<<<<
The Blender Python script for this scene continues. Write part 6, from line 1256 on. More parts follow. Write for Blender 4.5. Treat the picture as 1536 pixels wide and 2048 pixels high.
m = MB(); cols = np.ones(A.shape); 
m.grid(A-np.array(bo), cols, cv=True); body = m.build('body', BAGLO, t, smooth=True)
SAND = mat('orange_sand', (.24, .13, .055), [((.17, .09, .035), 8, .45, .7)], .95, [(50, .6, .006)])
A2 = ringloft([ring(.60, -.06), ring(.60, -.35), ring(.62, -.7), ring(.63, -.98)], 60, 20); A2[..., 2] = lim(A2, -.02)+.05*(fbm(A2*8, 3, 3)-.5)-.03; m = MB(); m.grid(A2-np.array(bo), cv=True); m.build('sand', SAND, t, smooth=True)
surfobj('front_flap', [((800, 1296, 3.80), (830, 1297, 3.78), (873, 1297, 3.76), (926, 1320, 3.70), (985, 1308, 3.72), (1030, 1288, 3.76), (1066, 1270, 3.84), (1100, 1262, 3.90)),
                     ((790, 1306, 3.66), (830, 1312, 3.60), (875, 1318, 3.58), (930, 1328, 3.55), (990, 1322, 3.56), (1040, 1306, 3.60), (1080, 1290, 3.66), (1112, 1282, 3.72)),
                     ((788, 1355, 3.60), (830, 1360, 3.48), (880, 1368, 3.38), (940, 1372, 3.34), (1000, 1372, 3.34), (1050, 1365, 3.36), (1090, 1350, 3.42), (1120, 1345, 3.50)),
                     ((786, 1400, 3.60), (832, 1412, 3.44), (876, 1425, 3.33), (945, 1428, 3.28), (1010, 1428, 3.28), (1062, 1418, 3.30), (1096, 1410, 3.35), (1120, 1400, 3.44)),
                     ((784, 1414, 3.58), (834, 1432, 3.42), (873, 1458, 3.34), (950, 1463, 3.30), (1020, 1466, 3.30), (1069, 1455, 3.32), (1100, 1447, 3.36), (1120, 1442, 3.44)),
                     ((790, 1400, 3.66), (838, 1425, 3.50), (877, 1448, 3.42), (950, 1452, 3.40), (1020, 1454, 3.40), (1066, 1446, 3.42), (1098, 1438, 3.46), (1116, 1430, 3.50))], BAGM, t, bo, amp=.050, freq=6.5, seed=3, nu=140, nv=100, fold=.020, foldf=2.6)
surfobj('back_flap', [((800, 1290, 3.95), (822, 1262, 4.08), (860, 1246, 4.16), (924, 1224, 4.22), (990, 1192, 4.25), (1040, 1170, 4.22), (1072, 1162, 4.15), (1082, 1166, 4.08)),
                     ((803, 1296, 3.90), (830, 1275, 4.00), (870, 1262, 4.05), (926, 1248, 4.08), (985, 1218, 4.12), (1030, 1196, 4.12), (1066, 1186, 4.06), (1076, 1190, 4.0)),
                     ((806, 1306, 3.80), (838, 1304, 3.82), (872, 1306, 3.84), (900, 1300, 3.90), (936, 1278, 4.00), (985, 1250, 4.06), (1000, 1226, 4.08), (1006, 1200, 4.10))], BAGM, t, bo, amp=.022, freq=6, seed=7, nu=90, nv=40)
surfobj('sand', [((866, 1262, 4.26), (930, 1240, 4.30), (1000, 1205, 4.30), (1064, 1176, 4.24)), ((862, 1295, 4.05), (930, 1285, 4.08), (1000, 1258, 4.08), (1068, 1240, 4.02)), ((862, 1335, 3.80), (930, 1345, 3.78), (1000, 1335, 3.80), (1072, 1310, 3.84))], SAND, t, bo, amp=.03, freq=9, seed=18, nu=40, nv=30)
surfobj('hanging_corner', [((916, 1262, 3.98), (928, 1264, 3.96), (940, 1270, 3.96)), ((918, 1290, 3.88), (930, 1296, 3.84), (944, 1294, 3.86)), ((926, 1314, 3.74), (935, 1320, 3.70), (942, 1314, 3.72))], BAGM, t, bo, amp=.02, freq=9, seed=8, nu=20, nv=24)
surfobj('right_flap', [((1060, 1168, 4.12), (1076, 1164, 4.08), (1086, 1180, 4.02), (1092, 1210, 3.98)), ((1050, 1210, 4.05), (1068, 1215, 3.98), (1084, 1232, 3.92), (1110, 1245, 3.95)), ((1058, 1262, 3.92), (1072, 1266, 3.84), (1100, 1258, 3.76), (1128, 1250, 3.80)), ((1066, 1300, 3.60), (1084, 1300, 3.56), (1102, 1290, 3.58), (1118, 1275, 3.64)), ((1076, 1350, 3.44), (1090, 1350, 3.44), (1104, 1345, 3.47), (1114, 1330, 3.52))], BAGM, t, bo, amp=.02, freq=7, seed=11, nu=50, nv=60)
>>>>
• INSTRUCTION:
Return every line of the material exactly.

• TASK OUTPUT:
The Blender Python script for this scene continues. Write part 6, from line 1256 on. More parts follow. Write for Blender 4.5. Treat the picture as 1536 pixels wide and 2048 pixels high.
m = MB(); cols = np.ones(A.shape); 
m.grid(A-np.array(bo), cols, cv=True); body = m.build('body', BAGLO, t, smooth=True)
SAND = mat('orange_sand', (.24, .13, .055), [((.17, .09, .035), 8, .45, .7)], .95, [(50, .6, .006)])
A2 = ringloft([ring(.60, -.06), ring(.60, -.35), ring(.62, -.7), ring(.63, -.98)], 60, 20); A2[..., 2] = lim(A2, -.02)+.05*(fbm(A2*8, 3, 3)-.5)-.03; m = MB(); m.grid(A2-np.array(bo), cv=True); m.build('sand', SAND, t, smooth=True)
surfobj('front_flap', [((800, 1296, 3.80), (830, 1297, 3.78), (873, 1297, 3.76), (926, 1320, 3.70), (985, 1308, 3.72), (1030, 1288, 3.76), (1066, 1270, 3.84), (1100, 1262, 3.90)),
                     ((790, 1306, 3.66), (830, 1312, 3.60), (875, 1318, 3.58), (930, 1328, 3.55), (990, 1322, 3.56), (1040, 1306, 3.60), (1080, 1290, 3.66), (1112, 1282, 3.72)),
                     ((788, 1355, 3.60), (830, 1360, 3.48), (880, 1368, 3.38), (940, 1372, 3.34), (1000, 1372, 3.34), (1050, 1365, 3.36), (1090, 1350, 3.42), (1120, 1345, 3.50)),
                     ((786, 1400, 3.60), (832, 1412, 3.44), (876, 1425, 3.33), (945, 1428, 3.28), (1010, 1428, 3.28), (1062, 1418, 3.30), (1096, 1410, 3.35), (1120, 1400, 3.44)),
                     ((784, 1414, 3.58), (834, 1432, 3.42), (873, 1458, 3.34), (950, 1463, 3.30), (1020, 1466, 3.30), (1069, 1455, 3.32), (1100, 1447, 3.36), (1120, 1442, 3.44)),
                     ((790, 1400, 3.66), (838, 1425, 3.50), (877, 1448, 3.42), (950, 1452, 3.40), (1020, 1454, 3.40), (1066, 1446, 3.42), (1098, 1438, 3.46), (1116, 1430, 3.50))], BAGM, t, bo, amp=.050, freq=6.5, seed=3, nu=140, nv=100, fold=.020, foldf=2.6)
surfobj('back_flap', [((800, 1290, 3.95), (822, 1262, 4.08), (860, 1246, 4.16), (924, 1224, 4.22), (990, 1192, 4.25), (1040, 1170, 4.22), (1072, 1162, 4.15), (1082, 1166, 4.08)),
                     ((803, 1296, 3.90), (830, 1275, 4.00), (870, 1262, 4.05), (926, 1248, 4.08), (985, 1218, 4.12), (1030, 1196, 4.12), (1066, 1186, 4.06), (1076, 1190, 4.0)),
                     ((806, 1306, 3.80), (838, 1304, 3.82), (872, 1306, 3.84), (900, 1300, 3.90), (936, 1278, 4.00), (985, 1250, 4.06), (1000, 1226, 4.08), (1006, 1200, 4.10))], BAGM, t, bo, amp=.022, freq=6, seed=7, nu=90, nv=40)
surfobj('sand', [((866, 1262, 4.26), (930, 1240, 4.30), (1000, 1205, 4.30), (1064, 1176, 4.24)), ((862, 1295, 4.05), (930, 1285, 4.08), (1000, 1258, 4.08), (1068, 1240, 4.02)), ((862, 1335, 3.80), (930, 1345, 3.78), (1000, 1335, 3.80), (1072, 1310, 3.84))], SAND, t, bo, amp=.03, freq=9, seed=18, nu=40, nv=30)
surfobj('hanging_corner', [((916, 1262, 3.98), (928, 1264, 3.96), (940, 1270, 3.96)), ((918, 1290, 3.88), (930, 1296, 3.84), (944, 1294, 3.86)), ((926, 1314, 3.74), (935, 1320, 3.70), (942, 1314, 3.72))], BAGM, t, bo, amp=.02, freq=9, seed=8, nu=20, nv=24)
surfobj('right_flap', [((1060, 1168, 4.12), (1076, 1164, 4.08), (1086, 1180, 4.02), (1092, 1210, 3.98)), ((1050, 1210, 4.05), (1068, 1215, 3.98), (1084, 1232, 3.92), (1110, 1245, 3.95)), ((1058, 1262, 3.92), (1072, 1266, 3.84), (1100, 1258, 3.76), (1128, 1250, 3.80)), ((1066, 1300, 3.60), (1084, 1300, 3.56), (1102, 1290, 3.58), (1118, 1275, 3.64)), ((1076, 1350, 3.44), (1090, 1350, 3.44), (1104, 1345, 3.47), (1114, 1330, 3.52))], BAGM, t, bo, amp=.02, freq=7, seed=11, nu=50, nv=60)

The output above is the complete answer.